Langkah-langkah yang telah dan akan ditempuh oleh Pemerintah Aceh berkoloborasi dengan Pemda Kabupaten Aceh Selatan sebagai berikut:
Terus melakukan upaya sosialisasi terkait bahaya penambangan secara ilegal dan menggunakan menggunakan bahan kimia seperti Merkuri atau Air Raksa dalam melakukan pemisahan emas.
Mencari solusi masyarakat yang bekerja melakukan penambangan tradisional, dimana tentunya masyarakat yg menekuni tambang ini dapat dipastikan bahwa terjadinya pengalihan dari mata pencaharian yg sebelumnya berkebun atau pertanian menjadi penambang, dengan harapan mencari ekonomi yang lebih baik dan hasilnya cepat. (Solusinya kembali ke kegiatan semula dan dengan bantuan Program Pemberdayaan Masyarakat sekitar tambang/CSR).

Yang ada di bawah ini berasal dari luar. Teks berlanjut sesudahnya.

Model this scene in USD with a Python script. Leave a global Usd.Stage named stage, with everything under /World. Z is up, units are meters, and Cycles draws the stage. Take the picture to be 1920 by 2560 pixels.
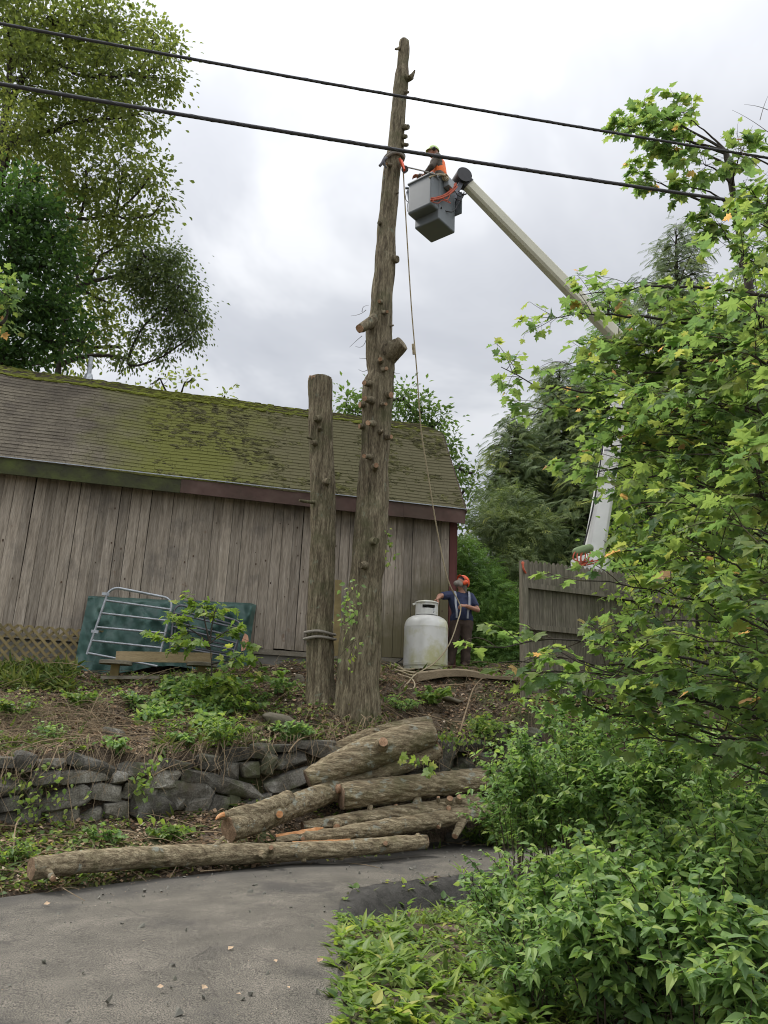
import math, random
import numpy as np
import trimesh
import shapely
from shapely.geometry import Polygon, Point, LineString, box as sbox
from scipy.interpolate import RBFInterpolator
from scipy.spatial import Delaunay
import manifold3d as m3
from pxr import Usd, UsdGeom, UsdLux, UsdShade, Sdf, Gf, Vt
import usdkit, meshkit
from meshkit import fbm, noise

stage = Usd.Stage.CreateInMemory()
UsdGeom.Xform.Define(stage, '/World'); UsdGeom.Scope.Define(stage, '/World/Looks')

# ------------------------------------------------------------------ camera, sky, sun, exposure
F_PX = 1950.0; PITCH = math.radians(15.9); ROLL = math.radians(2.3); CAM = np.array([0, 0, 1.6])
EXPOSURE = 1.15
fw = np.array([0, math.cos(PITCH), math.sin(PITCH)]); _r0 = np.array([1., 0, 0]); _u0 = np.array([0, -math.sin(PITCH), math.cos(PITCH)])
RT = math.cos(ROLL) * _r0 + math.sin(ROLL) * _u0; UP = -math.sin(ROLL) * _r0 + math.cos(ROLL) * _u0
cam = UsdGeom.Camera.Define(stage, '/World/camera')
cam.CreateHorizontalApertureAttr(36.0); cam.CreateVerticalApertureAttr(48.0); cam.CreateFocalLengthAttr(36.0 * F_PX / 1920)
cam.CreateClippingRangeAttr(Gf.Vec2f(0.05, 5000)); cam.CreateExposureAttr(EXPOSURE)
cam.AddTransformOp().Set(Gf.Matrix4d(*RT, 0, *UP, 0, *(-fw), 0, *CAM, 1))
SUN_EL, SUN_AZ = math.radians(52), math.radians(-70)          # azimuth = atan2(x, y): from the left, a little ahead
sun_dir = np.array([math.sin(SUN_AZ) * math.cos(SUN_EL), math.cos(SUN_AZ) * math.cos(SUN_EL), math.sin(SUN_EL)])
sun = UsdLux.DistantLight.Define(stage, '/World/sun')
sun.CreateIntensityAttr(0.38); sun.CreateAngleAttr(14.0); sun.CreateNormalizeAttr(True); sun.CreateColorAttr(Gf.Vec3f(1, .97, .92))
_z = Gf.Vec3d(*sun_dir); _x = (Gf.Vec3d(0, 0, 1) ^ _z).GetNormalized(); _y = _z ^ _x
sun.AddTransformOp().Set(Gf.Matrix4d(*_x, 0, *_y, 0, *_z, 0, 0, 0, 0, 1))
sky_mat = usdkit.material(stage, '/World/Looks/overcast_sky', {
    'sky': ('sky_texture', {'sky_type': 'single_scattering', 'sun_disc': False, 'sun_elevation': SUN_EL, 'sun_rotation': SUN_AZ}),
    'tc': ('texture_coordinate', {}),
    'sep': ('separate_xyz', {}),
    'zc': ('math', {'math_type': 'add', 'value2': 0.28}),
    'dx': ('math', {'math_type': 'divide'}), 'dy': ('math', {'math_type': 'divide'}),
    'pl': ('combine_xyz', {'z': 0.0}),
    'n1': ('noise_texture', {'scale': 2.0, 'detail': 6.0, 'roughness': 0.52, 'distortion': 0.35}),
    'ramp': ('rgb_ramp', {'ramp': [(0.0, (5.5, 5.6, 5.9)), (0.38, (6.0, 6.1, 6.4)), (0.48, (6.7, 6.8, 7.05)), (0.58, (8.8, 8.85, 8.95)), (1.0, (9.8, 9.8, 9.8))]}),
    'z4': ('math', {'math_type': 'power', 'value2': 4.0}), 'za': ('math', {'math_type': 'multiply_add', 'value2': 0.14, 'value3': 0.345}), 'el': ('math', {'math_type': 'multiply_add', 'value2': 1.05}), 'zp': ('math', {'math_type': 'maximum', 'value2': 0.0}),  # out-of-view zenith made brighter than a plain overcast sky to light the ground
    'sc': ('vector_math', {'math_type': 'scale'}),
    'mix': ('mix', {'mix_type': 'mix', 'fac': 0.9}),
    'bg': ('background_shader', {'strength': 0.1}),
}, [('tc.generated', 'sep.vector'), ('sep.z', 'zc.value1'), ('sep.x', 'dx.value1'), ('zc.value', 'dx.value2'), ('sep.y', 'dy.value1'), ('zc.value', 'dy.value2'),
    ('dx.value', 'pl.x'), ('dy.value', 'pl.y'), ('pl.vector', 'n1.vector'), ('n1.fac', 'ramp.fac'), ('sep.z', 'zp.value1'), ('zp.value', 'z4.value1'), ('zp.value', 'za.value1'), ('z4.value', 'el.value1'), ('za.value', 'el.value3'), ('ramp.color', 'sc.vector1'), ('el.value', 'sc.scale'),
    ('sky.color', 'mix.color1'), ('sc.vector', 'mix.color2'), ('mix.color', 'bg.color')], surface='bg.background')
dome = UsdLux.DomeLight.Define(stage, '/World/sky')
UsdShade.MaterialBindingAPI.Apply(dome.GetPrim()).Bind(sky_mat)

# ------------------------------------------------------------------ pixel -> place (image measures of the photograph turned into metres)
def ray(x, y): return fw + (x - 960) / F_PX * RT - (y - 1280) / F_PX * UP
def at_y(x, y, Y): d = ray(x, y); return CAM + d * (Y / d[1])
def on(x, y, p0, n): d = ray(x, y); return CAM + d * (np.dot(np.asarray(p0) - CAM, n) / np.dot(d, n))
def proj(p):
    q = np.asarray(p) - CAM; z = q @ fw
    return np.stack([960 + F_PX * (q @ RT) / z, 1280 - F_PX * (q @ UP) / z, z], -1)

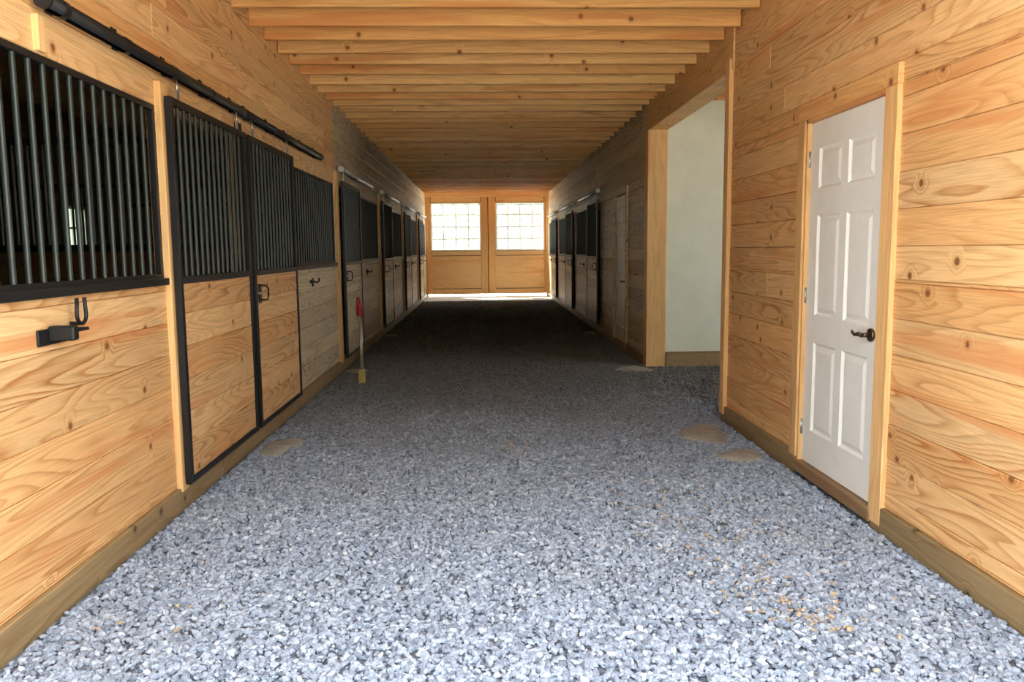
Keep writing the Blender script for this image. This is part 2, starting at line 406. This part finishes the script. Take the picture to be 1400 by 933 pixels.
# ---------------------------------------------------------------- grilles / doors / tracks
def grille(mb,xc,y0,y1,z0,z1,fw=.028,sp=.098,ft=.03,r=.0115,matb=blackbar):
    mb.box(xc-ft/2,xc+ft/2,y0,y1,z1-fw,z1,black,b=.003); mb.box(xc-ft/2,xc+ft/2,y0,y1,z0,z0+.045,black,b=.003)
    mb.box(xc-ft/2,xc+ft/2,y0,y0+fw,z0+.045,z1-fw,black,b=.003); mb.box(xc-ft/2,xc+ft/2,y1-fw,y1,z0+.045,z1-fw,black,b=.003)
    n=max(2,round((y1-y0-2*fw)/sp))
    for i in range(1,n):
        y=y0+fw+(y1-y0-2*fw)*i/n
        mb.tube([(xc,y,z0+.04),(xc,y,z1-fw+.005)],r,matb,8,cap=False)
def bay(side,d,g_,t,idx,near):
    xw=XL if side<0 else XR; s=1 if side<0 else -1
    mb=MB(); grille(mb,xw-s*.018,g_[0]-.0,g_[1]+.0,GZ0+.0,GZ1,ft=.03)
    mb.box(xw+s*.0,xw+s*.02,g_[0]-.01,g_[1]+.01,GZ0-.012,GZ0+.024,black,b=.003)
    mb.make('stall_grille')
    root=empty('sliding_stall_door')
    xd=xw+s*.05; z0,z1=.135,2.13; mb=MB()
    fw=.042; hd=.016
    mb.box(xd-hd,xd+hd,d[0],d[0]+fw,z0,z1,black,b=.003); mb.box(xd-hd,xd+hd,d[1]-fw,d[1],z0,z1,black,b=.003)
    mb.box(xd-hd,xd+hd,d[0]+fw,d[1]-fw,z0,z0+.035,black,b=.003); mb.box(xd-hd,xd+hd,d[0]+fw,d[1]-fw,z1-.04,z1,black,b=.003)
    mb.box(xd-hd,xd+hd,d[0]+fw,d[1]-fw,1.19,1.228,black,b=.003)
    n=max(2,round((d[1]-d[0]-2*fw)/.088))
    for i in range(1,n):
        y=d[0]+fw+(d[1]-d[0]-2*fw)*i/n
        mb.tube([(xd,y,1.222),(xd,y,z1-.035)],.0115,blackbar,8,cap=False)
    mb.make('steel_frame',root)
    mb=MB()
    wm=w_wall if near else (w_far if side<0 else w_farR)
    siding(mb,xd+s*.010,-s*.024,d[0]+fw,d[1]-fw,z0+.035,1.19,[],lambda y,z:wm,row=.172,off=.175,seed=100+idx)
    mb.make('wood_panel',root)
    mb=MB()
    zt=2.26
    for yy in (d[0]+.14,d[1]-.14):
        mb.box(xd-.004,xd+.004,yy-.02,yy+.02,z1-.01,z1+.05,steel)
        mb.tube([(xd,yy,z1+.03),(xd,yy,zt-.01)],.006,steel,8)
        mb.tube([(xd-.012,yy,zt-.005),(xd+.012,yy,zt-.005)],.02,steel,12)
    yl=d[0]+.09
    if idx!=0:
        mb.box(xd+s*.012,xd+s*.022,yl-.02,yl+.03,1.0,1.13,black,b=.002)
        mb.tube([(xd+s*.02,yl,1.02),(xd+s*.066,yl+.01,1.02),(xd+s*.071,yl+.015,1.05),(xd+s*.071,yl+.015,1.10),(xd+s*.056,yl+.01,1.12),(xd+s*.02,yl,1.12)],.006,black,8)
        mb.box(xd+s*.016,xd+s*.036,yl-.05,yl+.04,1.06,1.075,steel,b=.002)
    mb.make('hangers_latch',root)
    mb=MB(); tm=black if near else trackgrey
    xt=xd
    vs=[];fs=[]
    ang=[math.radians(-155+310*k/14) for k in range(15)]
    for yy in (t[0],t[1]):
        for a in ang: vs.append((xt+math.sin(a)*.031,yy,zt+math.cos(a)*.031))
        for a in ang: vs.append((xt+math.sin(a)*.026,yy,zt+math.cos(a)*.026))
    for k in range(14):
        fs.append((k,k+1,30+k+1,30+k)); fs.append((15+k,15+k+1,45+k+1,45+k))
        fs.append((k,k+1,15+k+1,15+k)); fs.append((30+k,30+k+1,45+k+1,45+k))
    mb.add(vs,fs,tm,True)
    for yy in (t[0],t[1]):
        mb.tube([(xt,yy-.006,zt),(xt,yy+.006,zt)],.034,tm,16)
    nb=5
    for i in range(nb):
        yy=t[0]+.12+(t[1]-t[0]-.24)*i/(nb-1)
        mb.box(xw+s*.001,xw+s*.008,yy-.025,yy+.025,zt-.02,zt+.075,tm,b=.002)
        mb.box(xw,xt+s*.0,yy-.02,yy+.02,zt+.028,zt+.036,tm)
        mb.tube([(xt,yy-.02,zt),(xt,yy+.02,zt)],.0345,tm,16,cap=False)
    mb.make('track',root)
    if idx>0:
        yy=g_[0]+.75
        mb=MB(); mb.box(xw,xw+s*.012,yy-.02,yy+.02,1.02,1.10,black,b=.002)
        mb.tube([(xw+s*.01,yy,1.07),(xw+s*.05,yy,1.06),(xw+s*.065,yy,1.07),(xw+s*.07,yy,1.10)],.007,black,8)
        mb.box(xw,xw+s*.03,yy-.1,yy-.02,1.055,1.085,black,b=.003)
        mb.make('bridle_hook')
for i,(d,g_,t) in enumerate(leftbays): bay(-1,d,g_,t,i,i<2)
for i,(d,g_,t) in enumerate(rightbays): bay(1,d,g_,t,10+i,False)

def divider(side,y):
    mb=MB(); xa=XL-.055 if side<0 else XR+.055; xb=-XO+.01 if side<0 else XO-.01
    x0,x1=min(xa,xb),max(xa,xb); z=0.
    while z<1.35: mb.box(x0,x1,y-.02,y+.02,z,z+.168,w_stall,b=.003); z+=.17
    mb.box(x0,x1,y-.02,y+.02,1.37,1.41,black); mb.box(x0,x1,y-.02,y+.02,2.06,2.10,black)
    n=int((x1-x0)/.1)
    for i in range(n+1):
        x=x0+.02+(x1-x0-.04)*i/n; mb.tube([(x,y,1.4),(x,y,2.08)],.0125,blackbar,6,cap=False)
    mb.make('stall_divider')
for y in (5.455,9.0,12.6,16.2,19.8): divider(-1,y)
for y in (16.2,19.8): divider(1,y)
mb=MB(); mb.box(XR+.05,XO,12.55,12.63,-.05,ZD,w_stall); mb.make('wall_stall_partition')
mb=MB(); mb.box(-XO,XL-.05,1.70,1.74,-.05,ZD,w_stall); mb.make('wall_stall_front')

def outer(side):
    mb=MB(); x=-XO if side<0 else XO; th=-.12 if side<0 else .12
    if side<0: wins=[(c-.32,c+.32,1.40,1.98) for c in (10.95,)]
    else: wins=[(6.6,8.6,.9,2.3)]
    siding(mb,x,th,Y0,YF,-.05,ZD+.02,wins,lambda y,z:w_stall,row=.3,seed=50)
    xs=x+th; s_=-1 if side<0 else 1
    segs=[(Y0,wins[0][0],-.05,ZD),(wins[0][1],YF,-.05,ZD),(wins[0][0],wins[0][1],-.05,wins[0][2]),(wins[0][0],wins[0][1],wins[0][3],ZD)]
    for a,b,c,d in segs: mb.box(xs,xs+s_*.02,a,b,c,d,extm)
    mb.make('wall_outer_left' if side<0 else 'wall_outer_right')
    for (a,b,c,d) in wins:
        mb=MB()
        xc=x+th/2
        mb.box(xc-.03,xc+.03,a,a+.04,c,d,whitefr); mb.box(xc-.03,xc+.03,b-.04,b,c,d,whitefr)
        mb.box(xc-.03,xc+.03,a,b,c,c+.04,whitefr); mb.box(xc-.03,xc+.03,a,b,d-.04,d,whitefr)
        mb.box(xc-.015,xc+.015,(a+b)/2-.012,(a+b)/2+.012,c,d,whitefr); mb.box(xc-.015,xc+.015,a,b,(c+d)/2-.012,(c+d)/2+.012,whitefr)
        if b-a<1: mb.add([(xc,a,c),(xc,b,c),(xc,b,d),(xc,a,d)],[(0,1,2,3)],glassd)
        mb.make('window_1')
outer(-1); outer(1)
for nm,a,b in (('wall_end_left',-XO-.12,XL-.05),('wall_end_right',XR+.05,XO+.12)):
    mb=MB(); mb.box(a,b,YF,YF+.08,-.05,ZD,extm); mb.make(nm)
for nm,a,b in (('wall_front_left',-XO-.12,XL-.05),('wall_front_right',XR+.05,XO+.12)):
    mb=MB(); mb.box(a,b,Y0,Y0+.08,-.05,ZD,extm); mb.make(nm)

# ---------------------------------------------------------------- ceiling
mb=MB()
r=random.Random(5); sp=.395
y=5.87-sp*11
while y<YF-.1:
    dz=r.uniform(-.008,.008)
    mb.box(XL+.001,XR-.013,y-.019,y+.019,ZC+dz,ZD,w_joist,b=.003)
    if 6.2<y<8.95: mb.box(XR+.21,XO,y-.019,y+.019,ZC-.02,ZD,w_joist,b=.003)
    y+=sp
mb.box(-XO-.12,XO+.12,Y0,YF+.1,ZD,ZD+.02,deckm)
mb.make('ceiling')
mb=MB(); mb.add([(-XO-.5,Y0-.1,ZD+.03),(XO+.5,Y0-.1,ZD+.03),(XO+.5,YF+.3,ZD+.03),(-XO-.5,YF+.3,ZD+.03),(0,Y0-.1,4.5),(0,YF+.3,4.5)],
   [(0,1,2,3),(0,3,5,4),(1,4,5,2),(0,4,1),(3,2,5)],roofm); mb.make('roof')

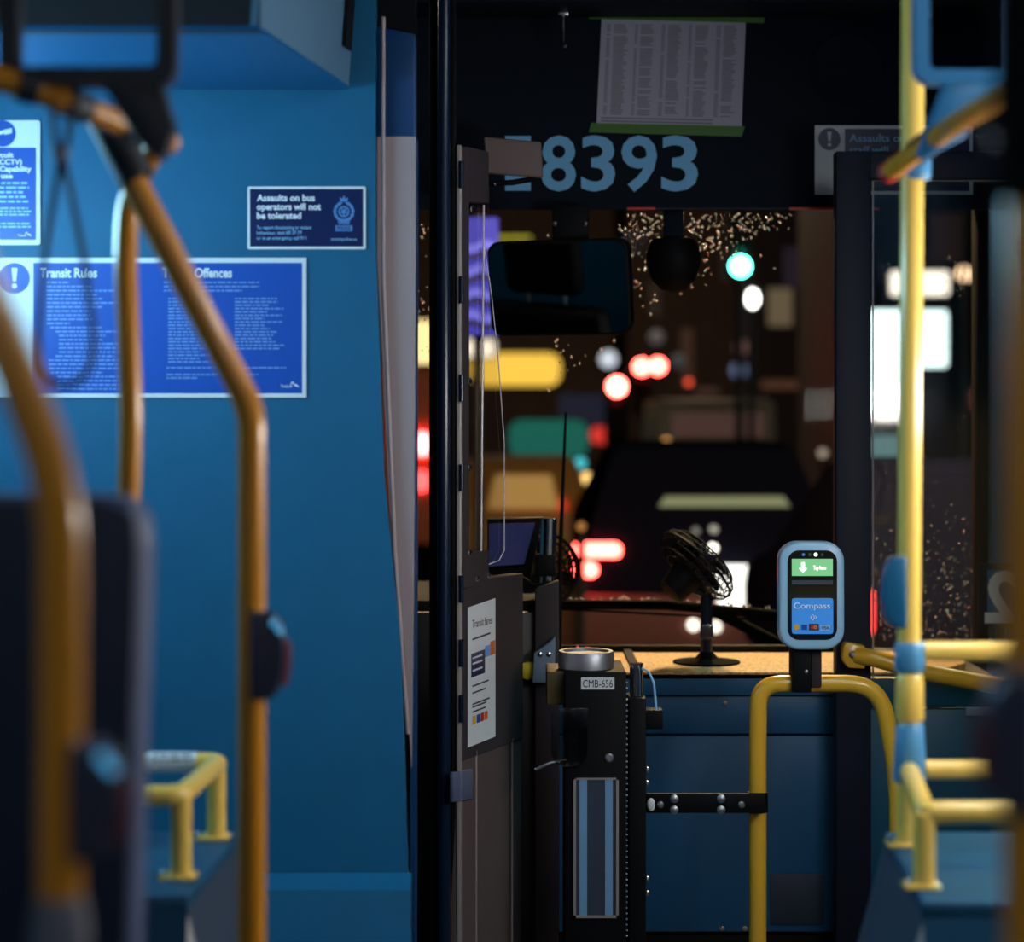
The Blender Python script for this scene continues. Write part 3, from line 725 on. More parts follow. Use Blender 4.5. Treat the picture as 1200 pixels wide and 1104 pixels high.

Tetap dengan kegiatan ?barunya? (sebagai penambangan tradisional) namun bekerja sama dengan Pemegang Izin Usaha Pertambangan (Win Win Solution) tentunya dengan cara ini masyarakat harus mengikuti ketentuan dan prosedur dari Pemegang IUP.
Masyarakat yg menekuni tambang di lahan konsesi tersebut dapat menjadi pekerja pada perusahaan atau pemegang Izin tersebut atau hasil dari kegiatan tambang oleh masyarakat tersebut dapat di tampung/dibeli oleh pemegang izin tersebut dengan syarat mengikuti ketentuan teknis dan keselamatan kerja dari Pemegang IUP tersebut.
Dinas Energi dan Sumberdaya Mineral Aceh merencanakan akan mengundang pihak instansi terkait Pemkab aceh selatan beserta ketua KSU tiega manggis ke banda aceh guna membahas lebih lanjut terhadap solusi/opsi yang akan disimpulkan nantinya.